--- DATA LINES ---

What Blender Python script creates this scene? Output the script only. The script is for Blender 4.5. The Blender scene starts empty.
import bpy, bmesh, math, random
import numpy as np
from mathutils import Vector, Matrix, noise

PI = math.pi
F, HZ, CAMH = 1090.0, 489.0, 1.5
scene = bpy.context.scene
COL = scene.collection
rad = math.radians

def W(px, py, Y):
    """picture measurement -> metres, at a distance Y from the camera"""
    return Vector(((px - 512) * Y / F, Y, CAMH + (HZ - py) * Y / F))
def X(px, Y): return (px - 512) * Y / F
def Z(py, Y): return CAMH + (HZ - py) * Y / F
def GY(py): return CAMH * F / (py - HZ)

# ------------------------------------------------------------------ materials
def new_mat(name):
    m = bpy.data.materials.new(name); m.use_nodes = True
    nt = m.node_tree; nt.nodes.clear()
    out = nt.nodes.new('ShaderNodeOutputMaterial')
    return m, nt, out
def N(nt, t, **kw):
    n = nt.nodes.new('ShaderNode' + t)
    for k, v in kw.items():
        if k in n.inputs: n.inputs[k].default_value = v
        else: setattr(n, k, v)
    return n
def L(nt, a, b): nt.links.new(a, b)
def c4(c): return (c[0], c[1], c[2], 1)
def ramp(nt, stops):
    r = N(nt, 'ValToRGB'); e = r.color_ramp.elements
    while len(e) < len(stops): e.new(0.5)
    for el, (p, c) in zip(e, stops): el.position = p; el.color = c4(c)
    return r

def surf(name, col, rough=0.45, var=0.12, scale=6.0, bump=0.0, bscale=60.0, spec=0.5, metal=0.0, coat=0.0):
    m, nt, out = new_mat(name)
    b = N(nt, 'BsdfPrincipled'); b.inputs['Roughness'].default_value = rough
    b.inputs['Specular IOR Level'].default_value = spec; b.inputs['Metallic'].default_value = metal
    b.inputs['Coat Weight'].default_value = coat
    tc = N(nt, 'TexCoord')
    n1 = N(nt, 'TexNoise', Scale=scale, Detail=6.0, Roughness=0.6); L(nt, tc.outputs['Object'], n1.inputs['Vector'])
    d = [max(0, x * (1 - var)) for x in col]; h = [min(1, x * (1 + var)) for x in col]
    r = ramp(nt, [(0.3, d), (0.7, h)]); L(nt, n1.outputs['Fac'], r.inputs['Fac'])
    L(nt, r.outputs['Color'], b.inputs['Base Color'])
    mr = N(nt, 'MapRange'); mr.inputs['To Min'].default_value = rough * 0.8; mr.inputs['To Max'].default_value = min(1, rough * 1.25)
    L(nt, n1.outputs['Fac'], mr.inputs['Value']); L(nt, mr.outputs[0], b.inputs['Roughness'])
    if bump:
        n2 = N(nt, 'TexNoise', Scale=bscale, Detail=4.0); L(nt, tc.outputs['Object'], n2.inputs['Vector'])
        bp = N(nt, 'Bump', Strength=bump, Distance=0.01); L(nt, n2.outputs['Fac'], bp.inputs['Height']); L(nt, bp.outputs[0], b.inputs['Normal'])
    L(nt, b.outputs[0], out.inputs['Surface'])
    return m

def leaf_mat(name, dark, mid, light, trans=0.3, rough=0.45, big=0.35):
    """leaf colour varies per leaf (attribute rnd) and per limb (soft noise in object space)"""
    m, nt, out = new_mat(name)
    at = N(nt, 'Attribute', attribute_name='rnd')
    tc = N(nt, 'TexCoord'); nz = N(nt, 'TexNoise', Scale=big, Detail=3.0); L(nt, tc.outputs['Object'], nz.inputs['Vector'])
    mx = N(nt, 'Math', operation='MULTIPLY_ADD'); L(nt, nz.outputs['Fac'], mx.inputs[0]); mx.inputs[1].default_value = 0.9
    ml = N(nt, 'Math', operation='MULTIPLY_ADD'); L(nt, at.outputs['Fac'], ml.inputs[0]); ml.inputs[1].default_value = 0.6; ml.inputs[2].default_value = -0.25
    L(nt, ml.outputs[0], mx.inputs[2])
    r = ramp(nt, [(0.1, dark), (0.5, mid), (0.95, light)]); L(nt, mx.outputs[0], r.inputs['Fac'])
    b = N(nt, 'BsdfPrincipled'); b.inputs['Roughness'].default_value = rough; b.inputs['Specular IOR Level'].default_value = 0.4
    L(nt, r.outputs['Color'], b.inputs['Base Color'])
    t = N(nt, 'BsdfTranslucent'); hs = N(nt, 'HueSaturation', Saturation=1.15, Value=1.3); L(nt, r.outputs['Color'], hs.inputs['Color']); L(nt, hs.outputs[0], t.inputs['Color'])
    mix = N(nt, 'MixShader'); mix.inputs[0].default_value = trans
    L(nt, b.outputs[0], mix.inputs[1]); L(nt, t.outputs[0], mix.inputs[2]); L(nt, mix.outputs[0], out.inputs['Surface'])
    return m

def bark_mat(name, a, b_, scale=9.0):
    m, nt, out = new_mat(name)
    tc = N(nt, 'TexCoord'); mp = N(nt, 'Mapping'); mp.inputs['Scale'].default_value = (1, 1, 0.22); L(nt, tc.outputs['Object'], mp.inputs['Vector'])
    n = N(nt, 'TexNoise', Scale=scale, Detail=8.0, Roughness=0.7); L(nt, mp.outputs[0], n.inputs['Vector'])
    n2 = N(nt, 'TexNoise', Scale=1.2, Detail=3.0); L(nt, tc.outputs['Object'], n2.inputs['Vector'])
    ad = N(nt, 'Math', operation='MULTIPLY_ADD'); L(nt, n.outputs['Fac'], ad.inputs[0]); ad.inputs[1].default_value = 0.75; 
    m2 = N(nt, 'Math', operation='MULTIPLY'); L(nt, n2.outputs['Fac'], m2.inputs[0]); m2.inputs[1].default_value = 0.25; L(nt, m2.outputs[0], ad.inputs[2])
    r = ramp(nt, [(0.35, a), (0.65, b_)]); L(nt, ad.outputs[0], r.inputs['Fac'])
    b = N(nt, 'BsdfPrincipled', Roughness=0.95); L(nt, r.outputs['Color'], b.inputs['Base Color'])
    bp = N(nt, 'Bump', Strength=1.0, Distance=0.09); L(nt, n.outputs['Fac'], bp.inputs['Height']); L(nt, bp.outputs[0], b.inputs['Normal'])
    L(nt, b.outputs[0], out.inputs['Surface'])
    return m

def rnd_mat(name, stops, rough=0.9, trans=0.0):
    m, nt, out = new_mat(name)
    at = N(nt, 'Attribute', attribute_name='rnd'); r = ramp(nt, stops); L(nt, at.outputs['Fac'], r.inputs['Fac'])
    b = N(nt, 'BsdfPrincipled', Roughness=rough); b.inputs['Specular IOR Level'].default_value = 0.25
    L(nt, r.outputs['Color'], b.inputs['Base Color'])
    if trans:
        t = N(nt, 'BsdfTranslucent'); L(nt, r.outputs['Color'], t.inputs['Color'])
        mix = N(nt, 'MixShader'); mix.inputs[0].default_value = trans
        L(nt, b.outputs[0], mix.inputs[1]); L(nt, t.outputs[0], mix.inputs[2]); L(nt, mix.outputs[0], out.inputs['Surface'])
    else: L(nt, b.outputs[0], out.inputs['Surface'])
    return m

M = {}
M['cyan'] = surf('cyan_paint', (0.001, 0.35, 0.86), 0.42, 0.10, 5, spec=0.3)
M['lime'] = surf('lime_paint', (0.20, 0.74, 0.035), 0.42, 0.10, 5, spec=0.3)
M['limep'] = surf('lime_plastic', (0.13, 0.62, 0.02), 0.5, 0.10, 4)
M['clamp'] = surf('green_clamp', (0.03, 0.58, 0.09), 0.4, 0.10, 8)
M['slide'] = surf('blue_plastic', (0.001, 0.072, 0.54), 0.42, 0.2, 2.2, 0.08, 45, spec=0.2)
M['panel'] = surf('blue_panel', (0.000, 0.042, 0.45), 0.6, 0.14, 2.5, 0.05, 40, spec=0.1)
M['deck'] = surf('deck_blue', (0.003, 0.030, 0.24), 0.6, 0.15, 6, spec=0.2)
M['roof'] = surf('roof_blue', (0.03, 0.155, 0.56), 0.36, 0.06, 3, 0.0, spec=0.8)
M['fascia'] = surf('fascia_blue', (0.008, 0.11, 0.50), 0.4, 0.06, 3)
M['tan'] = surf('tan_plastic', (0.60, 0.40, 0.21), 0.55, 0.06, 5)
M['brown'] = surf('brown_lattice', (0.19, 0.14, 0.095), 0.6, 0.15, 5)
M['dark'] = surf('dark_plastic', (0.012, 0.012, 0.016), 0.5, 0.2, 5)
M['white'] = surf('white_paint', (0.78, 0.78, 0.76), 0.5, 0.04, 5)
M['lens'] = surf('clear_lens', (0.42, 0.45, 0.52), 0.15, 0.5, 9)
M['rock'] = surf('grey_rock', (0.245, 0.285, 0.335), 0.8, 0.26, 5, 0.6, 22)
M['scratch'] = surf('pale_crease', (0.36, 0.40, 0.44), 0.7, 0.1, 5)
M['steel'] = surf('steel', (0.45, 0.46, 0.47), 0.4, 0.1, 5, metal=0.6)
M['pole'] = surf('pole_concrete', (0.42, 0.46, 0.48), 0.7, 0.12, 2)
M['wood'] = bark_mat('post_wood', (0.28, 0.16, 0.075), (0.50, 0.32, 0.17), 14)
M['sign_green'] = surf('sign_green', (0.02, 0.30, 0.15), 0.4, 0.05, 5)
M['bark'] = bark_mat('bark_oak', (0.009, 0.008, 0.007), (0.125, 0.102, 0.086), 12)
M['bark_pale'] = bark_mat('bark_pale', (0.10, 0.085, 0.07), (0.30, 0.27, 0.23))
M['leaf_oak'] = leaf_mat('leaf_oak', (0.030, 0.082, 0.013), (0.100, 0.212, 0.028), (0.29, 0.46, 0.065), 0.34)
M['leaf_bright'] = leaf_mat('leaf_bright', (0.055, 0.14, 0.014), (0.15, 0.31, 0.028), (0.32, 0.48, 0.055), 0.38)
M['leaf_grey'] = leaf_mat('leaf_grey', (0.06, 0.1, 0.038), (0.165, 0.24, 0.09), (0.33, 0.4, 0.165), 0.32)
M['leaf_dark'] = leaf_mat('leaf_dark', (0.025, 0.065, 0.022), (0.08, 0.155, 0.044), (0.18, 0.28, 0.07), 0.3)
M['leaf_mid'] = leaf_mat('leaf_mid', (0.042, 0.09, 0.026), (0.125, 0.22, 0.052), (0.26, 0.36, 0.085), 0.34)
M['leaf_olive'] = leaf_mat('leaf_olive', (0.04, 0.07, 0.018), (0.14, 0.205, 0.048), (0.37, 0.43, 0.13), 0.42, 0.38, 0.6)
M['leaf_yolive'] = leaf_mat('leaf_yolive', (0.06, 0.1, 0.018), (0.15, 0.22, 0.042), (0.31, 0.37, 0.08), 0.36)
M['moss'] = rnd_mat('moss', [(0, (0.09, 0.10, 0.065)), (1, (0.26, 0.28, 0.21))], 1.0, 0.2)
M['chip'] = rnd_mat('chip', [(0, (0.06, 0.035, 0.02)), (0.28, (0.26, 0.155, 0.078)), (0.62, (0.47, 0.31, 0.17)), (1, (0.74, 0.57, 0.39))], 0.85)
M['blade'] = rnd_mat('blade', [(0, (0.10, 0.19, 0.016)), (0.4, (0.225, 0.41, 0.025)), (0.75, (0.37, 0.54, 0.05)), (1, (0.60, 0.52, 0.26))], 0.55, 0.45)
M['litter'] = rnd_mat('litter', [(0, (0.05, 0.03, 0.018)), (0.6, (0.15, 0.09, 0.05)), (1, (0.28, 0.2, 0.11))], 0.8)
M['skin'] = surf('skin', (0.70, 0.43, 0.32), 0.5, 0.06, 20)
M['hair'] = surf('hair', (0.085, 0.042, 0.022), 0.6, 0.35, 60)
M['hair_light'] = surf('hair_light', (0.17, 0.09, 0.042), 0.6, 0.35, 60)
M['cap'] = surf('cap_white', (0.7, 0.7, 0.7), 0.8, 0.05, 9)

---

PROBLEM REQUIREMENTS -
What are the exact lines from the beginning of the material through the line containing "def GY(py): return CAMH * F / (py - HZ)"? Write out those lines alone.

OUTPUT OF THE EXERCISE -
What Blender Python script creates this scene? Output the script only. The script is for Blender 4.5. The Blender scene starts empty.
import bpy, bmesh, math, random
import numpy as np
from mathutils import Vector, Matrix, noise

PI = math.pi
F, HZ, CAMH = 1090.0, 489.0, 1.5
scene = bpy.context.scene
COL = scene.collection
rad = math.radians

def W(px, py, Y):
    """picture measurement -> metres, at a distance Y from the camera"""
    return Vector(((px - 512) * Y / F, Y, CAMH + (HZ - py) * Y / F))
def X(px, Y): return (px - 512) * Y / F
def Z(py, Y): return CAMH + (HZ - py) * Y / F
def GY(py): return CAMH * F / (py - HZ)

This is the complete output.